→ **WRITTEN REQUEST**: Pick out the lines below that contain the string "follow" and copy them all.
## begin
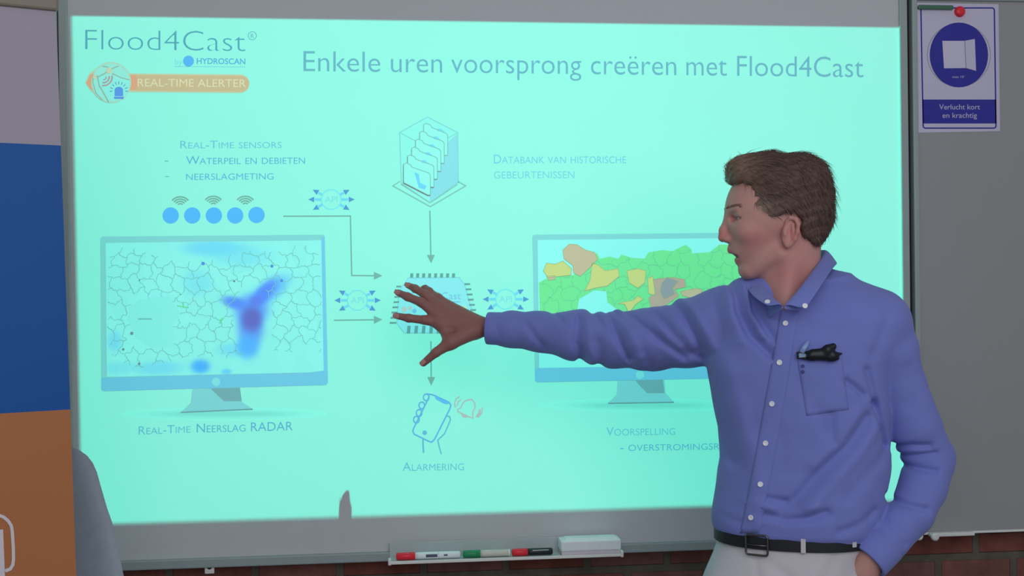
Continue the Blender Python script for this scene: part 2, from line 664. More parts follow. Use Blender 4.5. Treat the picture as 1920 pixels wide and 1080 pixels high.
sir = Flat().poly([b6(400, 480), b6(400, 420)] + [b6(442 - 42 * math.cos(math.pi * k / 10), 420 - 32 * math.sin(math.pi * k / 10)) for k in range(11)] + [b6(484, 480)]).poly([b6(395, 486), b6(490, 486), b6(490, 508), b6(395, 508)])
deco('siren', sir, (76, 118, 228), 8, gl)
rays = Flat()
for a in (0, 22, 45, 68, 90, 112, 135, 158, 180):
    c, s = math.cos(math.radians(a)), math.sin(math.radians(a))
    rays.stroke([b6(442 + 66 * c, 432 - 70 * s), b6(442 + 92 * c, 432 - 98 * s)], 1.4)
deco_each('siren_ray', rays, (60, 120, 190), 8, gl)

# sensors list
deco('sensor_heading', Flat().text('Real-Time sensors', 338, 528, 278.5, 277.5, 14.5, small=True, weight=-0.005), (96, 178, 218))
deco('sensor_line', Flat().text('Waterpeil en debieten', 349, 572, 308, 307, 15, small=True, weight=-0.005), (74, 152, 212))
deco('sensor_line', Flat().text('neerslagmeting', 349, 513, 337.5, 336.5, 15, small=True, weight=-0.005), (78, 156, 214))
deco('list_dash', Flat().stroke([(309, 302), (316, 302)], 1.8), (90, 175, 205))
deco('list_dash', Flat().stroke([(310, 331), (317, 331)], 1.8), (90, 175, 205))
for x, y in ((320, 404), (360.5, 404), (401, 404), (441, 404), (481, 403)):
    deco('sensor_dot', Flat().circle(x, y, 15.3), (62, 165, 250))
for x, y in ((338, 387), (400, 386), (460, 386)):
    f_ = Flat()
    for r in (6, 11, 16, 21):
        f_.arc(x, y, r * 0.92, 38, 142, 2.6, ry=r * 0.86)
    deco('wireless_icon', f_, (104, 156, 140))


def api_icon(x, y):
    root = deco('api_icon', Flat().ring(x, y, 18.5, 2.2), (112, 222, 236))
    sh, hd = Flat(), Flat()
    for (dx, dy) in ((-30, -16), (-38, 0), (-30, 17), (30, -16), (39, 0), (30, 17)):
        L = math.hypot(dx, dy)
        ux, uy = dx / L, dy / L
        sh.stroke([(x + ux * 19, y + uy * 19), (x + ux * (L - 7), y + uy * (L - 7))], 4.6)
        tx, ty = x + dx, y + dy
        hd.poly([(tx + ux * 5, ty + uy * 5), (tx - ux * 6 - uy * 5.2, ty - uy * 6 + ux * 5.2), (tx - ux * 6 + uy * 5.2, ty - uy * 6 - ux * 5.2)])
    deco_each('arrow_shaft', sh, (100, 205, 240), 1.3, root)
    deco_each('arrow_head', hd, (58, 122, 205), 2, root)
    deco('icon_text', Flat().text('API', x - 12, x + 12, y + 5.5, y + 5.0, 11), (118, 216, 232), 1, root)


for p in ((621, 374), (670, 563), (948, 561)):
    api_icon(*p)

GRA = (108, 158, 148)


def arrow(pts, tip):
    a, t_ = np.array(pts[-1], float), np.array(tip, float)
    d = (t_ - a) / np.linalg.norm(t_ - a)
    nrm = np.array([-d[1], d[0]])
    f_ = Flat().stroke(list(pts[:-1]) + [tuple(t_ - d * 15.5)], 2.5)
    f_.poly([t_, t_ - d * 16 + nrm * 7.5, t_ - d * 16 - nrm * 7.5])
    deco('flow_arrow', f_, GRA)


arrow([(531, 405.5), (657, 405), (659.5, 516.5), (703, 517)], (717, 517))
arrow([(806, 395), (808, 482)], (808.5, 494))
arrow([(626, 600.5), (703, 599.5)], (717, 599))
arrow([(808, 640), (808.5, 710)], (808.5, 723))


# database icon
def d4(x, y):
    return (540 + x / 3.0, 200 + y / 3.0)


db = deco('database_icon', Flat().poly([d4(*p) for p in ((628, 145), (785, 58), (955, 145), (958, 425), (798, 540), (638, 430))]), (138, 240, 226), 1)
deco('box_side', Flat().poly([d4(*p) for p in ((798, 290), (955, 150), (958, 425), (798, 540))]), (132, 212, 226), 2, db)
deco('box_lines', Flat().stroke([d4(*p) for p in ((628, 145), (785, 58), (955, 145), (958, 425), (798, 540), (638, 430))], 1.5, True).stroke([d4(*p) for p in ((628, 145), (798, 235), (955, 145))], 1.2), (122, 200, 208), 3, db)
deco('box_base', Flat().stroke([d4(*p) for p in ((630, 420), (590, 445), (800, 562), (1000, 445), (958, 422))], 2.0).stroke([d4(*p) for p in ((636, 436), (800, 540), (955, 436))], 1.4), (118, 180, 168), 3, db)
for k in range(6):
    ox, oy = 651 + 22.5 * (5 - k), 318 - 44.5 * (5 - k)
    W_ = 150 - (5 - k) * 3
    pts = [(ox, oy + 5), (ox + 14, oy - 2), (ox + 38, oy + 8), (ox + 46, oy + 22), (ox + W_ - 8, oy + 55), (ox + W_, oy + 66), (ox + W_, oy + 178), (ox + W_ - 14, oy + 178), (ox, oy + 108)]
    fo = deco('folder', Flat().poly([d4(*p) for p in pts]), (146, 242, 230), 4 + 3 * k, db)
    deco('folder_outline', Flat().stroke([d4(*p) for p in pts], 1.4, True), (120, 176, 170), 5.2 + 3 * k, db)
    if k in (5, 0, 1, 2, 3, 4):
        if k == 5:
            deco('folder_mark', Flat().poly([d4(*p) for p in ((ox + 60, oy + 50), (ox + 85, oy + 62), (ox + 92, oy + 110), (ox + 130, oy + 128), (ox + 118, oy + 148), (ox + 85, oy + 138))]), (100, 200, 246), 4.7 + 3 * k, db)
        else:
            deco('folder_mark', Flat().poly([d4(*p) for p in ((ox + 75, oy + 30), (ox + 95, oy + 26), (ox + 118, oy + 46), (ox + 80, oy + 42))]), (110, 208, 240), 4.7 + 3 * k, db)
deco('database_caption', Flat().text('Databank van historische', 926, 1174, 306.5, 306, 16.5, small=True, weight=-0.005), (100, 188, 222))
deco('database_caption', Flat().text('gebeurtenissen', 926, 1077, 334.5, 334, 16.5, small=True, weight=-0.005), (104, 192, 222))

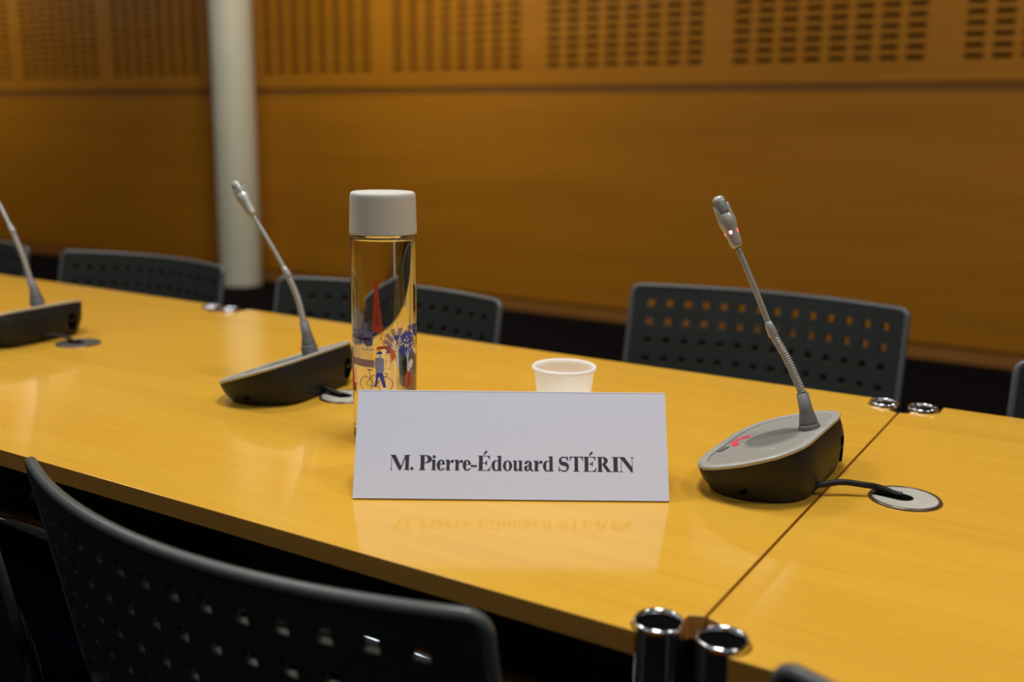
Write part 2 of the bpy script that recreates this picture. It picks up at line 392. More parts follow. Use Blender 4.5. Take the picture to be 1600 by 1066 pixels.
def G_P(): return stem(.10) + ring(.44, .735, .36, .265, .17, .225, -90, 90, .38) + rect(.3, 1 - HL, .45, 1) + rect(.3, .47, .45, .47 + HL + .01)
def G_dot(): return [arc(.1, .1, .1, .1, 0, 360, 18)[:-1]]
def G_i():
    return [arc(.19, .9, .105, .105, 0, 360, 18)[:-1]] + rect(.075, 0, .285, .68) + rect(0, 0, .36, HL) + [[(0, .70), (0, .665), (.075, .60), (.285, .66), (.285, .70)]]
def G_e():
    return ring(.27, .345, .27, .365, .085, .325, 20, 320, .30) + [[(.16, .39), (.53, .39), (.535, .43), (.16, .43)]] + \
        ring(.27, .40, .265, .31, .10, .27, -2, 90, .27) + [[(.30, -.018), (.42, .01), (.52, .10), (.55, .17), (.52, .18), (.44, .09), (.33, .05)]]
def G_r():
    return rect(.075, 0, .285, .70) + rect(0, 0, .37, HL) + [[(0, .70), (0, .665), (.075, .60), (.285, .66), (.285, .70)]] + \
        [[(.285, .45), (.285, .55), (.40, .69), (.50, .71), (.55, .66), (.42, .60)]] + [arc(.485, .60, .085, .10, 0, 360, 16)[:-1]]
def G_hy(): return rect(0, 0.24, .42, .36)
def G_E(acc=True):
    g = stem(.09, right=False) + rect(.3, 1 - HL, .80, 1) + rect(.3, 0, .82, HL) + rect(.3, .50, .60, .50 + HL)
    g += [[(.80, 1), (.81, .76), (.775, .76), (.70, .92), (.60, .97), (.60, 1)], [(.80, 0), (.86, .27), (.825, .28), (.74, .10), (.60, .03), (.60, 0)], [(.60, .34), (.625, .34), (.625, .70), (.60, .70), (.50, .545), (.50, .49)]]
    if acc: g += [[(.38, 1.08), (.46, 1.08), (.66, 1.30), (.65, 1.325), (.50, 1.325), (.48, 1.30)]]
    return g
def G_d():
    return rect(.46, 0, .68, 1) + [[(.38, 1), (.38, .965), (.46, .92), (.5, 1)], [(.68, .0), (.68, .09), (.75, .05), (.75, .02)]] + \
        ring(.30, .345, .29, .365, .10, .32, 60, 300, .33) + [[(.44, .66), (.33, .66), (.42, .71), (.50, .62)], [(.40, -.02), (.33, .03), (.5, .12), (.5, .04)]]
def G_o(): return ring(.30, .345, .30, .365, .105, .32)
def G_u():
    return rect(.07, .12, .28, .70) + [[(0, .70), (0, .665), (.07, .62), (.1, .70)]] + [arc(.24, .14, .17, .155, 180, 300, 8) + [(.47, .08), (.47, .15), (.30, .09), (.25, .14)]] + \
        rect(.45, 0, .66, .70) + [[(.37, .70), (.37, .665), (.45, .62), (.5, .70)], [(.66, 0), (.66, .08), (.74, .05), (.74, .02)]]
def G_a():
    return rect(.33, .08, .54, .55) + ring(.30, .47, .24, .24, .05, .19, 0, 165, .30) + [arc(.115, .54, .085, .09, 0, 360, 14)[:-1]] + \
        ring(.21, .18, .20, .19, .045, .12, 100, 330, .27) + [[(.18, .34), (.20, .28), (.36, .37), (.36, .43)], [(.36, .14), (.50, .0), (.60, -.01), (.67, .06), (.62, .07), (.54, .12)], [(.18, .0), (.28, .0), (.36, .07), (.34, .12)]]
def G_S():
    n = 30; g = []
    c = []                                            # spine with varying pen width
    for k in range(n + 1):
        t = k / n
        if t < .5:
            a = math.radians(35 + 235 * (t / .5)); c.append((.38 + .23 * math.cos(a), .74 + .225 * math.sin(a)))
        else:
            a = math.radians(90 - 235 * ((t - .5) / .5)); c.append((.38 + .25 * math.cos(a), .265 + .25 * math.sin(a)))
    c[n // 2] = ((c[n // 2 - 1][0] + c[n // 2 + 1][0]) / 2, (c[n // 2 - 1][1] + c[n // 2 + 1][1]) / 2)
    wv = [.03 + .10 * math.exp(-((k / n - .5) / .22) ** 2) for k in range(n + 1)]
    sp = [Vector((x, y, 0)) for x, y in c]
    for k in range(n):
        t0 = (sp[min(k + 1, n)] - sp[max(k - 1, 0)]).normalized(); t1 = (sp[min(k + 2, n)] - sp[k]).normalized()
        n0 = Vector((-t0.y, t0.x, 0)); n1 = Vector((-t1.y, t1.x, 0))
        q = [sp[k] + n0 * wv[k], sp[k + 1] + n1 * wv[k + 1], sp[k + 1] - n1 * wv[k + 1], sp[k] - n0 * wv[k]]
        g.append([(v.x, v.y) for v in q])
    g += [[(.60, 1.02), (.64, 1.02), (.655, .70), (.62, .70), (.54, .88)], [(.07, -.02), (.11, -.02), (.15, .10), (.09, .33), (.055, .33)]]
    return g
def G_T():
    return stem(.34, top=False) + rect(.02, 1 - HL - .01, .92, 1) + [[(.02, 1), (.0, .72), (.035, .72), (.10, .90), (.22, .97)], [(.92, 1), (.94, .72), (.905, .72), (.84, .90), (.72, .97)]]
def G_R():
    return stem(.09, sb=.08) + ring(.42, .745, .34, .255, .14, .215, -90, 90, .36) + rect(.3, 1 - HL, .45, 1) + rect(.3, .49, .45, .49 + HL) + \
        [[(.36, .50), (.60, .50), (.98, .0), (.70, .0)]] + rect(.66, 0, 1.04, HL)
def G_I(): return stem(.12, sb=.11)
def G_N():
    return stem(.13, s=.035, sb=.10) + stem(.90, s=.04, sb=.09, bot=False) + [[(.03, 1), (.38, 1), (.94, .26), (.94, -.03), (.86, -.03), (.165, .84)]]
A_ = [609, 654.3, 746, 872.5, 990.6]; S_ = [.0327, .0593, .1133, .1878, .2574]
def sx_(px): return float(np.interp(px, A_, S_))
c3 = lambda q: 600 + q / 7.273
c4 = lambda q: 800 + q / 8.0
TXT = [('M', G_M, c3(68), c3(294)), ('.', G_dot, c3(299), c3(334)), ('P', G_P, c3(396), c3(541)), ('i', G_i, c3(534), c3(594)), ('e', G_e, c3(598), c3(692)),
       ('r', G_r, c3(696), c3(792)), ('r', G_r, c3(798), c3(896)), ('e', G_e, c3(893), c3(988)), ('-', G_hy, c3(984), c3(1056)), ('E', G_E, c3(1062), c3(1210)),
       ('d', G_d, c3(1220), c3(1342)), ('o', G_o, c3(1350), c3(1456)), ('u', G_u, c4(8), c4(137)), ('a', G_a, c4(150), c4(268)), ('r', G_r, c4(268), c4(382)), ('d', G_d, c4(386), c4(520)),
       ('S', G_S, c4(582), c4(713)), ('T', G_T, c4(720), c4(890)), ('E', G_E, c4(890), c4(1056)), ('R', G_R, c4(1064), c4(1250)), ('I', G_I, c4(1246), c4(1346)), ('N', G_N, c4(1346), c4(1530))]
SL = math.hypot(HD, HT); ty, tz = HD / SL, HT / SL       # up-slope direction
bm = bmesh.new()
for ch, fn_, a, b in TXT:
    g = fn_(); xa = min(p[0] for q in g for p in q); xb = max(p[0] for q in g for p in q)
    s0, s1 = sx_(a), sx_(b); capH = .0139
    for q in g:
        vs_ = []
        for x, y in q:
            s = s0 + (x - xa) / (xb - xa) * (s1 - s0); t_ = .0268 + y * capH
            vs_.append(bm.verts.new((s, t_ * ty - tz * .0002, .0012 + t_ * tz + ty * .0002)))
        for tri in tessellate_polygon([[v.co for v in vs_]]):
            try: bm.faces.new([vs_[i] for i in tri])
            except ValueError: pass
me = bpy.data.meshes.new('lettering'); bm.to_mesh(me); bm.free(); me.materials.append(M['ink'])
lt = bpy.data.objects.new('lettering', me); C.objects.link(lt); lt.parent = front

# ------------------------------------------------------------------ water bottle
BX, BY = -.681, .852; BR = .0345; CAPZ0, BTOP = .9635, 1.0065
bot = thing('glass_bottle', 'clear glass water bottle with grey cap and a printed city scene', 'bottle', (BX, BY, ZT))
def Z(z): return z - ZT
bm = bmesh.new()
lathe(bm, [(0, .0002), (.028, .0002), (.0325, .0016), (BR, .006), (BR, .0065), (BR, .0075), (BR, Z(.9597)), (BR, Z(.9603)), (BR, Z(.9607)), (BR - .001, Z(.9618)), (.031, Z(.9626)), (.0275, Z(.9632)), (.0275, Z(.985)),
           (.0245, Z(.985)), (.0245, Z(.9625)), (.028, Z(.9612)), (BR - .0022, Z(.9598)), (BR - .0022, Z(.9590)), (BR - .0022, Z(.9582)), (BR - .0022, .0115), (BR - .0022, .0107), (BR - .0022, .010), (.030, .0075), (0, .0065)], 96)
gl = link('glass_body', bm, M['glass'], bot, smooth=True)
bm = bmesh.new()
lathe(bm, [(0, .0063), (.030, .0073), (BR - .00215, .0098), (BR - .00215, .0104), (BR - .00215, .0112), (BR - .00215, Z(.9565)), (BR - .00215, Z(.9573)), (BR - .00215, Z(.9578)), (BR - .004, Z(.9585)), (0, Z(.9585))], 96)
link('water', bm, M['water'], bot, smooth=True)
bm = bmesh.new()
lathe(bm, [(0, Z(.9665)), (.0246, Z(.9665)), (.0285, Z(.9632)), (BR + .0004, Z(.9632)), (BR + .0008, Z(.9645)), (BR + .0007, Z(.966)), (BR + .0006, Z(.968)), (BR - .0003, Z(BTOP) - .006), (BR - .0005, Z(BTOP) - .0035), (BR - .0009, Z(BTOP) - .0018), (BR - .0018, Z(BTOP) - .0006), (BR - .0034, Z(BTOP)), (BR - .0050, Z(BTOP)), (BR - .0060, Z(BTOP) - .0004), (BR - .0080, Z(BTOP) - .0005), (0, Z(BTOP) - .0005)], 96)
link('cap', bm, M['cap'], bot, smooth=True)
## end
→ **CORRECT RESPONSE**:
Continue the Blender Python script for this scene: part 2, from line 664. More parts follow. Use Blender 4.5. Treat the picture as 1920 pixels wide and 1080 pixels high.
Write part 2 of the bpy script that recreates this picture. It picks up at line 392. More parts follow. Use Blender 4.5. Take the picture to be 1600 by 1066 pixels.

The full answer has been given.